A vida tem tanto de milagre como de desespero. Erguemo-nos sem vontade, conduzimos freneticamente para não nos atrasarmos para o trabalho, ultrajando-o, porém, sobre todas as formas e perspectivas. 

Caminhamos a custo para um dia que se sabe pesado e grande. Mas durante o dia, quando confrontados com gente como nós, a angústia dilui-se pela necessidade absoluta da concretização. E as horas e os dias passam, bem ou mal, passam. No final, ocorre por vezes aquele momento em que sentimos que a missão foi cumprida. Dura pouco, algumas horas, até que um novo dia se inicia e tudo recomeça, outra e outra e outra vez.

Quando paramos e pensamos no que foi feito, sobrevém o que ficou por fazer, por dizer. A vida, a nossa vida própria, que subjugamos, que deixamos sempre para trás. 

Neste espelho, nesta casa, já fui tantas pessoas diferentes, na continuidade do que fui e sou. Já amei, já sonhei, já acreditei no mundo e nos homens, já fui feliz e triste e insatisfeita. Mas tudo isso foi passado, pois é no passado, perspectivando-o, que somos sempre qualquer coisa. E é assim sempre, por mais que se não acredite, por mais que seja o vazio presente.

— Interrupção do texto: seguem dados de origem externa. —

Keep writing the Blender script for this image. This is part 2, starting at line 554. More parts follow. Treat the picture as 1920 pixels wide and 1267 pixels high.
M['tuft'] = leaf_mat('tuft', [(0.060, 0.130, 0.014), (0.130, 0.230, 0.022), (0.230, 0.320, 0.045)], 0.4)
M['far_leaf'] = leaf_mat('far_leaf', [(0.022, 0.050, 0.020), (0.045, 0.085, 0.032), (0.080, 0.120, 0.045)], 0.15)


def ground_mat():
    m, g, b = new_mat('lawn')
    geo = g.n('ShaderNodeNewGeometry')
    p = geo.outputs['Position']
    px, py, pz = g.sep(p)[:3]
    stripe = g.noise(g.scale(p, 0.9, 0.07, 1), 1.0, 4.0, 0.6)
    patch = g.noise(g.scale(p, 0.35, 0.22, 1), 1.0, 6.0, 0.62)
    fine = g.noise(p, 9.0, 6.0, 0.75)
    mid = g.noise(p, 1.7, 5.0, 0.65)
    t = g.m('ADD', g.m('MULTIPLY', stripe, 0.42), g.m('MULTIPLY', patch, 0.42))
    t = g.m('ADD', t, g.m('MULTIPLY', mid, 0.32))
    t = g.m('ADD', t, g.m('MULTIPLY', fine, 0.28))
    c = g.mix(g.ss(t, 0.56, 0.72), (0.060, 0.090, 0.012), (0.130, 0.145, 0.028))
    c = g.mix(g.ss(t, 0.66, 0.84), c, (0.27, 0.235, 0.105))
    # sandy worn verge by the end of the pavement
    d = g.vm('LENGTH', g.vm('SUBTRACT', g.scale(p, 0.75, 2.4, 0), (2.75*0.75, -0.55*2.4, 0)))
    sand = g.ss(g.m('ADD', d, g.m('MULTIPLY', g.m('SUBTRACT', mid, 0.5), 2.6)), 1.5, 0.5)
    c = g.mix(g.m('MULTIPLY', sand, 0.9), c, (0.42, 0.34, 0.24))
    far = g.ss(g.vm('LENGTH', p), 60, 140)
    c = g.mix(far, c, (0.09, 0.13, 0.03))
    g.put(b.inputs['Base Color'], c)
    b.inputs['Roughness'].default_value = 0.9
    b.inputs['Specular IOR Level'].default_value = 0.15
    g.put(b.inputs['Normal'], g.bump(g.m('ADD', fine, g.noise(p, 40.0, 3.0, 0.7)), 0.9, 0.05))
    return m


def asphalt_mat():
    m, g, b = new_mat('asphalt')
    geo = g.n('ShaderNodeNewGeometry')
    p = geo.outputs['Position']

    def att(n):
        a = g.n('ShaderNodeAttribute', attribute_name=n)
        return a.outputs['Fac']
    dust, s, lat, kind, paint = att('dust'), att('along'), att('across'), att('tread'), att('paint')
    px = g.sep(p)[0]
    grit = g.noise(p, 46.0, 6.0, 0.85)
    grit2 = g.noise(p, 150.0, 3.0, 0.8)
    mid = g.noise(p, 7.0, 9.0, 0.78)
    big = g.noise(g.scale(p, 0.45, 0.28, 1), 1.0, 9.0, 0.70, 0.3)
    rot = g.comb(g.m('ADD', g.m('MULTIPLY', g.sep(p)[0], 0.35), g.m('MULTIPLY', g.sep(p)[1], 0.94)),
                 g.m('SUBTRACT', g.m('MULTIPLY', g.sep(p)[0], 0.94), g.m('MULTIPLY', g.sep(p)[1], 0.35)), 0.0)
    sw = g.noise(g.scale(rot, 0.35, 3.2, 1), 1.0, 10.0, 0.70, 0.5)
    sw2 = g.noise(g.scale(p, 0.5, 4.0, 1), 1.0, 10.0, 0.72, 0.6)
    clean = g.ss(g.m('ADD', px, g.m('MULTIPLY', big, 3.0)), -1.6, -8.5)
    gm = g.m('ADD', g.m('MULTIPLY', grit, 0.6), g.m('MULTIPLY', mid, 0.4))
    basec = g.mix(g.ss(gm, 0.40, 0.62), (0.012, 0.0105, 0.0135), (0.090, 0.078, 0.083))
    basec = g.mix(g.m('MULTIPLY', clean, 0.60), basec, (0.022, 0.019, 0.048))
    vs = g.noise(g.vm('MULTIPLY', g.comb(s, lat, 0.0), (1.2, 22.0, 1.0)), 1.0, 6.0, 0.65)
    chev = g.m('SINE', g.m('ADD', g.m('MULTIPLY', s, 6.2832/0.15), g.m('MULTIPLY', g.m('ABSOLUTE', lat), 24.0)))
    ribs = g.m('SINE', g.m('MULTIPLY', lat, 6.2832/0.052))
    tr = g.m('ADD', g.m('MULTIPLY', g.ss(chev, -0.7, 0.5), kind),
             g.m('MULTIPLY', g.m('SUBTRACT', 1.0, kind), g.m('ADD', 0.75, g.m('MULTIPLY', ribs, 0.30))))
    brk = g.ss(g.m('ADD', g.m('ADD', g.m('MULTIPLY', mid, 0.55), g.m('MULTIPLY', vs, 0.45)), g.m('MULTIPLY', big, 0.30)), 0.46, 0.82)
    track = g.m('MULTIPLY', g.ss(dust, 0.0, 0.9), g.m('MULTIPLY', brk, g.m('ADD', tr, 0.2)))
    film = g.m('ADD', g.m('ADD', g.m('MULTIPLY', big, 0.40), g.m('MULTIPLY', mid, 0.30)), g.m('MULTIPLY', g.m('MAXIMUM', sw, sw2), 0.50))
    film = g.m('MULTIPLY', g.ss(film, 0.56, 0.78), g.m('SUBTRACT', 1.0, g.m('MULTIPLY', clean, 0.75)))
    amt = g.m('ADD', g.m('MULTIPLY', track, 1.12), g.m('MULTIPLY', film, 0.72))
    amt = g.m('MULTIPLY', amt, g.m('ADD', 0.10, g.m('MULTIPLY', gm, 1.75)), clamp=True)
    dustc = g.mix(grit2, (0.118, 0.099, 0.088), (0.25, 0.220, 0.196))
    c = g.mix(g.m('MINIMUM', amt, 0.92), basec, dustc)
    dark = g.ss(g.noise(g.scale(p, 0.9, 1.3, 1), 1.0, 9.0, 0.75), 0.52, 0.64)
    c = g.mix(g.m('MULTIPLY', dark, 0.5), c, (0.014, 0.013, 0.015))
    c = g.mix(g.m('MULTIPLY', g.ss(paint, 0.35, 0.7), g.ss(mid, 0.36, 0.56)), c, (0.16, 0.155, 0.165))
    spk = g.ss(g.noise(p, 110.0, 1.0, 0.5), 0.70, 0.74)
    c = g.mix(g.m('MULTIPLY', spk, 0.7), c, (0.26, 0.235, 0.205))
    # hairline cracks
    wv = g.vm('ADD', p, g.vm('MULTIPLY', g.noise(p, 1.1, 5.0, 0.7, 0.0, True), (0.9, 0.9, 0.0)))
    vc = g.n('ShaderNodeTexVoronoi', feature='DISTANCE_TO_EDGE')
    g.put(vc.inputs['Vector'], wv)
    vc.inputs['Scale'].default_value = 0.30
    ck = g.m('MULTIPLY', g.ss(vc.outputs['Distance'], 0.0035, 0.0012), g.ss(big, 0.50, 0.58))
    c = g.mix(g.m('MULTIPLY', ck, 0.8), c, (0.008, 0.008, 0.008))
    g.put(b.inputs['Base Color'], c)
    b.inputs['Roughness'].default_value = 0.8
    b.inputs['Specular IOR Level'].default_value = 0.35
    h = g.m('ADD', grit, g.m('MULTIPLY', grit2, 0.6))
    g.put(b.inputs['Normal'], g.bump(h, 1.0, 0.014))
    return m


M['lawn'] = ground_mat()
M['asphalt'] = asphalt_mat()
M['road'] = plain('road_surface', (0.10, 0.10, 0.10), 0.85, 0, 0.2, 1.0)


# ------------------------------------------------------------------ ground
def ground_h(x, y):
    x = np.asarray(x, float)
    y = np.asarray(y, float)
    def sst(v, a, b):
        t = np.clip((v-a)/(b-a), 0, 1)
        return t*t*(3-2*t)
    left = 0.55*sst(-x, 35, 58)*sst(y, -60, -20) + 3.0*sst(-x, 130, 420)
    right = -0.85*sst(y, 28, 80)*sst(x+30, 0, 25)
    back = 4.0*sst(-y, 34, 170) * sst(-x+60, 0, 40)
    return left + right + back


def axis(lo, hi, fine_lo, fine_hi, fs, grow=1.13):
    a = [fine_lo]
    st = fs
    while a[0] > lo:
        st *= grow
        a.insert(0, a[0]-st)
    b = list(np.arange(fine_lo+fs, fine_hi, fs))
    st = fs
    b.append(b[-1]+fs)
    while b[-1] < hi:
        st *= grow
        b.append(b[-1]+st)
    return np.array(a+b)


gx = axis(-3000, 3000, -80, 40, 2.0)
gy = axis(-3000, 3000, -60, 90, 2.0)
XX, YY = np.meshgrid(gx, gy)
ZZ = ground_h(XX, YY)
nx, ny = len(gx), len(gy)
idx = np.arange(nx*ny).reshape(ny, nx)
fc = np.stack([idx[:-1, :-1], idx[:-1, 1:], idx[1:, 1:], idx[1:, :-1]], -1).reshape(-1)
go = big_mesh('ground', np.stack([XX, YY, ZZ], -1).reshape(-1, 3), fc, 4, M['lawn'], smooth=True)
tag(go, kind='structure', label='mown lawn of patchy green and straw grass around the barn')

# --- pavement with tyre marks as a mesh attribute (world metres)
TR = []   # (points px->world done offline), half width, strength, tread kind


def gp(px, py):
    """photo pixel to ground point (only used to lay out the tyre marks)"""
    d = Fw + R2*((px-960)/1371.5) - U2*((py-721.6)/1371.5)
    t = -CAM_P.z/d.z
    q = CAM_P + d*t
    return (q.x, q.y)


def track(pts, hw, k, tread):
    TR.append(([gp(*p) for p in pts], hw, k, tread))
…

Longe caminho, este, por que passamos sós. Despido corpo, o nosso, que se reveste de recordações e memórias. Pretensioso sonhar que germina e freme, ainda, no seio de todas as desilusões. 

Sonhar é tudo o que me resta, é sentir primeiro, força vital que me desperta. Porque a vida é uma só, esta, e tu és tu só porque nela, e ela é vida porque tu és nela, na abstracta presença que és.

Vivemos de amar o próximo. Sentir é ter a consciência plena dessa falha.